Using a mechanic that feels ripped right from a fishing game, the Proton Pack can attach to an ethereal ghost and the player then uses the right analog stick to smash the ghost into the ground to weaken them. Then, again using the right analog stick, the player moves the weakened ghost to a previously laid ghost trap, where they're sucked into its depths. While that sounds easy, the actual use of the analog stick feels a bit foreign and silly, and from what we saw the ghosts are going to be fighting your stick motions every step of the way, requiring much too much time spent smashing them into the ground. While it did seem a bit unbalanced, it might simply have been that it's tuned for co-op, or simply not at all.

The game features cooperative play, but not all the way through, with only specific missions available for co-op (no definite word at the moment, but it's likely to have online co-op). In gameplay, having another ally (computer or human) "fishing" the ghost into the trap with you will make the entire task easier. The only real problem with the trap-style gameplay that we observed was the necessity to capture all the ghosts in an area before leaving, which was a bit tedious, as some ghosts ended up hiding in out of the way locales. When we asked about it, we were told that there was balancing and design left to do to prevent a lot of those "where's the last f@#$*! ghost!" situations.

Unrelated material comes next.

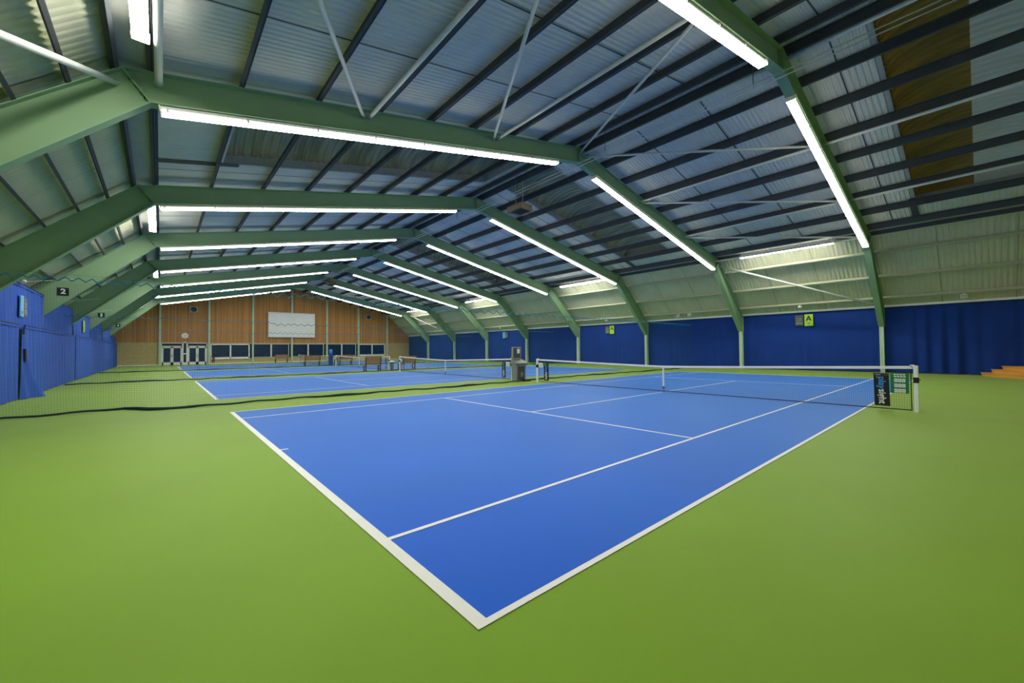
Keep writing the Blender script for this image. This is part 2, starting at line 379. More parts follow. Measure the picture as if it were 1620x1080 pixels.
# doors with glazed leaves
for di, (xa, xb) in enumerate(((-13.2, -11.24), (-10.84, DX1))):
    f = MB(); y0, y1 = YE - .06, YE + .1
    f.box(xa, xa + .08, y0, y1, 0, DZ); f.box(xb - .08, xb, y0, y1, 0, DZ); f.box(xa, xb, y0, y1, 2.2, 2.28); f.box(xa, xb, y0, y1, DZ - .08, DZ)
    o = f.build('door_%d' % (di + 1), M_PWHITE); tag(o, kind='structure')
    g = MB(); g.box(xa + .08, xb - .08, YE + .02, YE + .05, 2.28, DZ - .08); g.build('transom_panel', M_GLASS, o)
    xm = (xa + xb) / 2
    for s, (la, lb) in enumerate(((xa + .085, xm - .005), (xm + .005, xb - .085))):
        l = MB(); yy0, yy1 = YE - .03, YE + .03
        l.box(la, la + .13, yy0, yy1, .01, 2.19); l.box(lb - .13, lb, yy0, yy1, .01, 2.19); l.box(la, lb, yy0, yy1, .01, .34); l.box(la, lb, yy0, yy1, 2.02, 2.19)
        lo = l.build('door_leaf', M_PWHITE, o)
        g = MB(); g.box(la + .13, lb - .13, YE - .005, YE + .01, .34, 2.02); g.build('pane', M_GLASS, lo)
        hx = lb - .065 if s == 0 else la + .065
        h = MB(); h.tube([(hx, YE - .03, .95), (hx, YE - .09, .95), (hx, YE - .09, 1.3), (hx, YE - .03, 1.3)], .016, 8); h.build('handle', M_CASING, lo)
f = MB(); f.box(-11.24, -11.16, YE - .06, YE + .1, 0, 2.75); f.box(-10.92, -10.84, YE - .06, YE + .1, 0, 2.75); f.box(-11.16, -10.92, YE - .06, YE + .1, 0, .3)
f.box(-11.16, -10.92, YE - .06, YE + .1, 1.25, 1.4); f.box(-11.24, -10.84, YE - .06, YE + .1, 2.62, 2.75)
o = f.build('trim_2', M_PWHITE); tag(o, kind='structure')
g = MB(); g.box(-11.16, -10.92, YE + .02, YE + .04, .3, 2.62); g.build('pane', M_GLASS, o)

# ------------------------------------------------------------------ portal frames
FW, PW = .27, .19
frame_where = ['', 'whose wall post stands behind the net scoreboard', 'with the bright bolted knee at the top corner', 'dark one, second along, over the sky blue sign',
               'carrying the white number 2 board', 'dark one between the number 2 and 3 frames', 'carrying the white number 3 board', 'dark one between the number 3 and 4 frames', 'carrying the number 4 board by the boarded wall']
def portal(y, label):
    t = thing('portal_frame', (0, y, 0), label, 'steel frame', 'green steel portal frames')
    for sgn in (-1, 1):
        X = lambda x: sgn * x
        def web(name, poly, flanges):
            b = MB(); b.prism([(X(x), z) for x, z in poly], y - .007, y + .007)
            for (x0, z0), (x1, z1), nx, nz in flanges:
                b.bar((X(x0), y, z0), (X(x1), y, z1), FW, .022, up=(X(nx), 0, nz))
            return b.build(name, M_FRAME, t)
        web('rafter', [(0, RI), KI, KO, (0, RO)], [((0, RI), KI, .2, 1), ((0, RO), KO, .2, 1)])
        web('raked_leg', [KI, PT, (PTO[0], PT[1]), PTO, KO], [(KI, PT, 1, .98), (KO, PTO, 1, .91), (PTO, (PTO[0], PT[1]), 1, 0)])
        b = MB()
        b.box(min(X(PT[0]), X(PT[0] + .02)), max(X(PT[0]), X(PT[0] + .02)), y - PW / 2, y + PW / 2, 0, PT[1]); b.box(min(X(PTO[0] - .02), X(PTO[0])), max(X(PTO[0] - .02), X(PTO[0])), y - PW / 2, y + PW / 2, 0, PT[1])
        b.box(min(X(PT[0]), X(PTO[0])), max(X(PT[0]), X(PTO[0])), y - .007, y + .007, 0, PT[1]); b.box(min(X(PT[0]), X(PTO[0])), max(X(PT[0]), X(PTO[0])), y - PW / 2, y + PW / 2, PT[1] - .02, PT[1])
        b.build('wall_post', M_POST, t)
        b = MB(); b.bar((X(KI[0]), y, KI[1]), (X(KO[0]), y, KO[1]), FW * .95, .03, up=(X(1), 0, -.7)); kp = b.build('knee_plate', M_FRAME, t)
        b = MB()
        d = Vector((X(KO[0] - KI[0]), 0, KO[1] - KI[1])).normalized(); n = Vector((d.z, 0, -d.x)) * (.04)
        for q in (.12, .22, .36, .5):
            for s in (-1, 1):
                c = Vector((X(KI[0]), y - .08, KI[1])) + d * q * .95
                b.bar(c - n * .9, c + n * .9, .035, .035, up=(0, 1, 0))
        b.build('bolt_row', M_FRAME, kp)
    b = MB(); b.box(-.02, .02, y - FW / 2, y + FW / 2, RI, RO); b.build('ridge_plate', M_FRAME, t)
for k in range(1, 9): portal(FY[k], 'green steel portal frame ' + frame_where[k])

# ------------------------------------------------------------------ strip lights
def strip(p, q, n, label, group, up=(0, 0, 1), eave_mat=None):
    p, q = Vector(p), Vector(q); d = (q - p).normalized(); mid = (p + q) / 2
    t = thing('strip_light', mid, label, 'strip light', group)
    u = Vector(up); r = d.cross(u).normalized(); u = r.cross(d)
    b = MB(); b.bar(p + u * .075, q + u * .075, .2, .07, up=u); b.bar(p + u * .12, q + u * .12, .08, .03, up=u)
    for e, s in ((p, -1), (q, 1)): b.bar(e + u * .05 + d * s * .0, e + u * .05 + d * s * .03, .24, .14, up=u)
    b.build('housing', M_HOUS, t)
    b = MB(); b.bar(p + u * .005, q + u * .005, .22, .06, up=u); _x = eave_mat if eave_mat else M_GLOWS
    b.mi = [0 if i == 2 else 1 for i in range(6)]
    b.build('diffuser', [M_GLOWB if eave_mat else M_GLOW, _x], t)
    for i in range(n + 1):
        hh = 0; c = p + (q - p) * (i / n) if 0 < i < n else (p + d * .1 if i == 0 else q - d * .1)
        b = MB(); b.bar(c + u * .04 - d * .02, c + u * .04 + d * .02, .25, .12, up=u); b.bar(c + u * (.1 if not eave_mat else .2) - d * .015, c + u * (.1 if not eave_mat else .2) + d * .015, .03, .2 if not eave_mat else .3, up=u)
        b.build('bracket', M_HOUS, t)
where = ['', 'above the net scoreboard', 'from the bolted bright knee', 'on the second full frame', 'on the number 2 frame', 'between the number 2 and 3 frames', 'on the number 3 frame', 'between the number 3 and 4 frames', 'on the number 4 frame']
DZL = .15
for k in range(1, 9):
    y = FY[k]
    for sgn, side in ((-1, 'royal blue curtain side'), (1, 'navy curtain side')):
        xa, xb = (-13.25, -1.3) if sgn < 0 else (1.1, 13.25)
        strip((xa, y, zi(xa) - DZL), (xb, y, zi(xb) - DZL), 8, 'long strip light %s, %s' % (where[k], side), 'long strip lights under the roof frames')
for k in (1, 3, 5, 7):
    for sgn, side in ((-1, 'royal blue side'), (1, 'navy side')):
        y0 = FY[k] + 1.35
        nm = {1: 'between the first two frames', 3: 'just before the number 2 frame', 5: 'just before the number 3 frame', 7: 'just before the number 4 frame'}[k]
        strip((sgn * 13.53, y0, 7.04), (sgn * 13.53, y0 + 4.65, 7.04), 3, 'short eave strip light %s, %s' % (nm, side), 'short strip lights along the eaves', eave_mat=M_GLOWE)

# ------------------------------------------------------------------ roof bracing
NX = [-13.3, -8.95, -4.42, .2, 4.75, 9.3, 13.45]
def nz(x): return zo(x) - .2
def tube(p, q, r, label):
    t = thing('bracing_tube', p, label, 'bracing tube', 'white roof bracing tubes')
    b = MB(); b.tube([p, q], r, 12); b.build('tube', M_TUBE, t, smooth=True)
    d = (Vector(q) - Vector(p)).normalized()
    for e, s in ((p, 1), (q, -1)):
        b = MB(); b.bar(Vector(e) - d * s * .03, Vector(e) + d * s * .09, r * 2.4, .016); b.build('end_plate', M_TUBE, t)
nodes = ['eave tube on the royal blue side', 'second from the royal blue side eave', 'third from the royal blue side eave', 'along the ridge',
         'third from the navy side eave', 'second from the navy side eave', 'eave tube on the navy side']
for (fa, fb, bay) in ((1, 2, 'over the first court'), (7, 8, 'next to the end wall')):
    ya, yb = FY[fa] + .06, FY[fb] - .06
    for i, x in enumerate(NX):
        tube((x, ya, nz(x)), (x, yb, nz(x)), .065 if i in (0,) else .05, 'white tube %s, %s' % (bay, nodes[i]))
    for i, (j0, j1) in enumerate(((1, 0), (2, 1), (3, 2), (3, 4), (4, 5), (5, 6))):
        xa, xb = NX[j0] + (.14 if j1 > j0 else -.14), NX[j1]
        tube((xa, yb, nz(xa)), (xb, ya, nz(xb)), .045, 'sloping white brace %s, %s' % (bay, ['nearest the eave, royal blue side', 'middle one, royal blue side', 'from the ridge, royal blue side', 'from the ridge, navy side', 'middle one, navy side', 'nearest the eave, navy side'][i]))
    for sgn, sd in ((-1, 'royal blue'), (1, 'navy')):
        xa, xb = sgn * (13.93 if sgn < 0 else 14.1), sgn * 16.9
        tube((xa, yb, zi(13.4) + .22 if sgn < 0 else 6.85), (sgn * 16.55, ya, 3.8), .06, 'white brace across the raked wall, %s side, %s' % (sd, bay))
for i in (3, 4, 5):
    x = NX[i]; tube((x, YF + .05, nz(x)), (x, FY[1] - .06, nz(x)), .05, 'white tube past the brown rooflight, %s' % nodes[i])

# twin rods under the ridge
for dx, z, w in ((0, 9.16, 'lower'), (-.05, 9.27, 'upper')):
    t = thing('suspended_rod', (-.2 + dx, 0, z), '%s of two thin pale rods slung under the ridge' % w, 'rod', 'thin rods under the ridge')
    b = MB(); b.tube([(-.2 + dx, YF + .1, z), (-.2 + dx, 46.8, z)], .017, 8); b.build('rod', M_TUBE, t, smooth=True)
    for y in arange(-3, 45, 5.5):
        b = MB(); b.tube([(-.2 + dx, y, z), (-.2 + dx, y, 10.18)], .007, 6); b.build('hanger', M_CASING, t)

# heater boxes hung under the ridge
for (x, y, z, lb) in ((.42, 13.5, 8.55, 'brown box unit hung under the ridge behind the first full frame'), (1.0, 46.2, 8.9, 'small brown box unit hung under the ridge near the end wall')):
    t = thing('hanging_heater', (x, y, z), lb, 'heater', 'box units hung under the ridge')
    b = MB(); b.bbox(x - .42, x + .42, y - .55, y + .55, z, z + .3, .05); b.build('casing', M_BOX, t)
    b = MB(); b.box(x - .3, x + .3, y - .42, y + .3, z - .03, z + .005)
    for i in range(6): b.box(x - .3, x + .3, y - .38 + i * .12, y - .36 + i * .12, z - .045, z - .02)
    b.build('grille', M_BLACK, t)
    b = MB(); b.bbox(x - .16, x + .2, y + .05, y + .5, z + .29, z + .46, .04); b.build('fan_housing', M_BOX, t)
    for dx, dy in ((-.05, -.3), (.05, .35)):
        b = MB(); b.tube([(x + dx, y + dy, z + .28), (x + dx, y + dy, zo(x + dx) + .05)], .014, 6); b.build('drop_rod', M_TUBE, t)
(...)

From our first impressions, if the team at Terminal Reality can stick to the things that the game's got going right so far (not taking itself too seriously, physics-based puzzles, limited fishing-stlye ghost capture, and just shooting destructible things with the Proton Pack) then they'll have a great game on their hands. If they go too far over the top, it could end up nothing more than a glorified tech demo. However, that doesn't look too likely at the moment, and this might end up being not only a great licensed game, but also a possible sleeper hit.